Abstract

“Through a Glass Brightly: A Posthuman Re-reading of Fausta Cialente’s Cortile a Cleopatra” begins by arguing that posthumanism is both a new paradigm in the humanities and the theoretically ill-defined sensibility of the Anthropocene. A pressing invitation to reimagine what it means to be human that is traversing simultaneously scholarship, political activism and popular culture, posthumanism can also be seen as a powerful lens that colors our perception of the past. While I make no claim for the historical continuity of a tradition of environmental consciousness and do not wish to project onto the past the philosophical stance of today’s posthumanism, my reading of Fausta Cialente’s 1936 novel Cortile a Cleopatra builds on contemporary feminist ecocritics’ and posthuman philosophers’ impatience with the legacy of humanism.
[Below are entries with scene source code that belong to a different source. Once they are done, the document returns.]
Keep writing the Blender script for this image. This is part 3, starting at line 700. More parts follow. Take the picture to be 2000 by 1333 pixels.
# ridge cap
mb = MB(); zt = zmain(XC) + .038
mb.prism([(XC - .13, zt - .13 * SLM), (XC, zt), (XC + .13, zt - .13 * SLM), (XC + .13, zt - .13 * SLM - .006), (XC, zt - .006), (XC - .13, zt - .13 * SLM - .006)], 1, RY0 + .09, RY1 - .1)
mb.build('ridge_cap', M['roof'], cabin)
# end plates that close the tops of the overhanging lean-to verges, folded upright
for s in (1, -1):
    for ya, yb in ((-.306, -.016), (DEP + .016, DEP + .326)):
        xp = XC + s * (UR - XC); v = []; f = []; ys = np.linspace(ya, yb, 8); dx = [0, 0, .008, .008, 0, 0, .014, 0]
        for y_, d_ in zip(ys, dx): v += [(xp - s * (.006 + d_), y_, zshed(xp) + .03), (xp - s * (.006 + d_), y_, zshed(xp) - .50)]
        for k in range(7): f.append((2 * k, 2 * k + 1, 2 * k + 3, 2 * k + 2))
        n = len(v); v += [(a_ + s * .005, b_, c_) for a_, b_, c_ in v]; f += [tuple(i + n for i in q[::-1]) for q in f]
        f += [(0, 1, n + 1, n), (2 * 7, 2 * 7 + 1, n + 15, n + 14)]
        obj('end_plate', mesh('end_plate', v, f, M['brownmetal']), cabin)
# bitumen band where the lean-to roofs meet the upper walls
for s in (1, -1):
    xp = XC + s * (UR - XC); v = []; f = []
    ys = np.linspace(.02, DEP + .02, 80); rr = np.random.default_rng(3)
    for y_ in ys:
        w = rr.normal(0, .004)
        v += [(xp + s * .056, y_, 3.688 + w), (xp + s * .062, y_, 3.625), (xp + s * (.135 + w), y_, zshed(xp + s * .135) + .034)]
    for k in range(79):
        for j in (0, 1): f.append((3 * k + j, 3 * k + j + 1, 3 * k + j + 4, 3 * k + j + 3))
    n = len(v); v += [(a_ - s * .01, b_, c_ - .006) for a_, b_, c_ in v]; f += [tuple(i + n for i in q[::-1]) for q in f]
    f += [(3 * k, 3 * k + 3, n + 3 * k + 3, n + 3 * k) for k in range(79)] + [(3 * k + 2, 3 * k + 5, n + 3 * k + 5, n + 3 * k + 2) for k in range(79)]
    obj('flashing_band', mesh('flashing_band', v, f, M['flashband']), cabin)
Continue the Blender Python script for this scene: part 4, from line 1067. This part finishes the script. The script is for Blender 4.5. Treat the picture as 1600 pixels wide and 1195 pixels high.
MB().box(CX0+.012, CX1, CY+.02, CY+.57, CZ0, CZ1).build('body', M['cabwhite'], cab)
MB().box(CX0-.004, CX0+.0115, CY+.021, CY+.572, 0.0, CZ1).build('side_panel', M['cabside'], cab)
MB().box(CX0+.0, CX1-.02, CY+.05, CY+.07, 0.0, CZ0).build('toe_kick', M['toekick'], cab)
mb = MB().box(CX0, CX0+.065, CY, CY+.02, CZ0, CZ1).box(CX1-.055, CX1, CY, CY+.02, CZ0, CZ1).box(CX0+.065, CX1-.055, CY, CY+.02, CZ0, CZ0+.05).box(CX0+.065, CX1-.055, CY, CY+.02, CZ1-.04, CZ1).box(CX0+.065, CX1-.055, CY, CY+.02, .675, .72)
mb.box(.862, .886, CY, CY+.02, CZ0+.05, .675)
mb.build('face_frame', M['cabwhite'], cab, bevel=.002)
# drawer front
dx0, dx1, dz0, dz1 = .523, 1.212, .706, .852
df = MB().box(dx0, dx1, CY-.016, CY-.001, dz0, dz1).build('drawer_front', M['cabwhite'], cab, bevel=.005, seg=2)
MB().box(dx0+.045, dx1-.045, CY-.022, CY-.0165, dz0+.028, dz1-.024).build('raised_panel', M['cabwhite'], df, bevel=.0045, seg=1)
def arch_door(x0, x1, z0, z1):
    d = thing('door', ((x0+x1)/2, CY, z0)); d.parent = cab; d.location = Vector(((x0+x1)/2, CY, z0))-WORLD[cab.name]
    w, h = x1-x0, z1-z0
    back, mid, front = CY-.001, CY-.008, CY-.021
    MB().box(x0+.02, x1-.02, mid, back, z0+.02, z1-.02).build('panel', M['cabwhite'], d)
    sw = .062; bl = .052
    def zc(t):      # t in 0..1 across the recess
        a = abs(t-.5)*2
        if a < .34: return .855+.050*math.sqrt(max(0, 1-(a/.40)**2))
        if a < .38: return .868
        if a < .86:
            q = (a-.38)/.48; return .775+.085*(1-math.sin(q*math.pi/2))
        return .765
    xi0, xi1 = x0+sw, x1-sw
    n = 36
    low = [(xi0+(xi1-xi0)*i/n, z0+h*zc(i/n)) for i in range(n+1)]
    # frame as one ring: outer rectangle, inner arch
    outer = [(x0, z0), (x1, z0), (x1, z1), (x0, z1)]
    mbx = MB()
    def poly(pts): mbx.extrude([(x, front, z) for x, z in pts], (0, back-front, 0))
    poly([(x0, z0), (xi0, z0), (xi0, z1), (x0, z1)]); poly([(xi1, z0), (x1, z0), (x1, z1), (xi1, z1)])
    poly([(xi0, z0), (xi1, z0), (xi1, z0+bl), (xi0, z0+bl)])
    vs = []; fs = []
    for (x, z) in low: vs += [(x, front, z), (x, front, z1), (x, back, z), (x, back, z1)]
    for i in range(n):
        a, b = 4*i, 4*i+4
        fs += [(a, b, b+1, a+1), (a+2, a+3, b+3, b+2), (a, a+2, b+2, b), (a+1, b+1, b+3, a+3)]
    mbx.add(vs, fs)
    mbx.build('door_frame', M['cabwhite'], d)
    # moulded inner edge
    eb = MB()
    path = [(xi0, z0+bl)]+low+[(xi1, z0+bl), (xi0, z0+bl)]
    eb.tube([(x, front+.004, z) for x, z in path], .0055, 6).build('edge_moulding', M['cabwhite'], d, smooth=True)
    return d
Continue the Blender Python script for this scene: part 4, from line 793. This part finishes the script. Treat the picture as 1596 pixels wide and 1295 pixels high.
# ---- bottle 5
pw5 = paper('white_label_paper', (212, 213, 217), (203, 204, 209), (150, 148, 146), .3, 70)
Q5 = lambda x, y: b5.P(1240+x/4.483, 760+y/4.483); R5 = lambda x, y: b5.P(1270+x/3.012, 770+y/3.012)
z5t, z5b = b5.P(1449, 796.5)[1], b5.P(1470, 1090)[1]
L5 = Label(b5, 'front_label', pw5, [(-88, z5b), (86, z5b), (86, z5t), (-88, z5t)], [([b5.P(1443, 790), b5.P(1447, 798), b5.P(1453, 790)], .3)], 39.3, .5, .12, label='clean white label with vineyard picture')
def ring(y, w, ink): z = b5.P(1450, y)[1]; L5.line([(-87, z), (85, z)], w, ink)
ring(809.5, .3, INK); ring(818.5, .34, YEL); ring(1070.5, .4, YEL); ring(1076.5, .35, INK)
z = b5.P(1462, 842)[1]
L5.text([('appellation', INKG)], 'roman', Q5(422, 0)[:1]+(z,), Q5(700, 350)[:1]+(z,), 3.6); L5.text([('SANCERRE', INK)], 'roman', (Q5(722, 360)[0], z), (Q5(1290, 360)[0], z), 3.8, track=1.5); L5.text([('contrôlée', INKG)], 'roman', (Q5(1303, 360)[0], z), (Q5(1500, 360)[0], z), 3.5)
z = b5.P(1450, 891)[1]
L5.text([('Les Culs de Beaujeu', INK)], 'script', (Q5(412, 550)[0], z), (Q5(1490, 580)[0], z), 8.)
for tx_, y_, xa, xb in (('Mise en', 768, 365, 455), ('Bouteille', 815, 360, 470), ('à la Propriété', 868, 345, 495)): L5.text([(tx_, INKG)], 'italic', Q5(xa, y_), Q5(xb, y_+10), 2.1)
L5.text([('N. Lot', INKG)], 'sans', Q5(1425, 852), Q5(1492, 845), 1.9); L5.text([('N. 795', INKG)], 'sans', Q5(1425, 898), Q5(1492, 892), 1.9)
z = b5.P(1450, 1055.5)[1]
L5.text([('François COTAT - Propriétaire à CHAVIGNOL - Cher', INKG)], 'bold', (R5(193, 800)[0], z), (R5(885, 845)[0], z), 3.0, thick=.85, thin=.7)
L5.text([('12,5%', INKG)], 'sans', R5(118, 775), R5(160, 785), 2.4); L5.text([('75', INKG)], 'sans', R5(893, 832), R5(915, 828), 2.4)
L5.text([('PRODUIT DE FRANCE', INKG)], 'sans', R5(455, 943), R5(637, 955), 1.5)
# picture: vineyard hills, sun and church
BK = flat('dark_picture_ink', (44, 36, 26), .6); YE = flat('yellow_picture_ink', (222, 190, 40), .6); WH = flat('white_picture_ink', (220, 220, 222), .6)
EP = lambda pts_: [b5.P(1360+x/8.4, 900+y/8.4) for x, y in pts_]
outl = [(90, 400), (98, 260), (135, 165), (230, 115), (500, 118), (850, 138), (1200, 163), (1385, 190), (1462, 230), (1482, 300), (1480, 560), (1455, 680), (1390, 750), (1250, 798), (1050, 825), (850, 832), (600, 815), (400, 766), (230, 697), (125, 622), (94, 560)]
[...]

Joining a new generation of scholars who bring to their construction of modernism a nuanced understanding of the continuum of the bond between the human and non-human, I argue that revisiting the novel through the hyperopic lens of a posthuman sensibility uncovers the outsize presence of the non-human and enables new interpretation of it. While also partaking in the modernist attack on realism, Cialente’s consistent attention to the non-human – animals, the weather, the material environment – also reads as an alternative figuration of the human and a valuable iteration of the “aesthetics of care” furthered by Josephine Donovan, as “a participatory epistemology” of the human animal bond.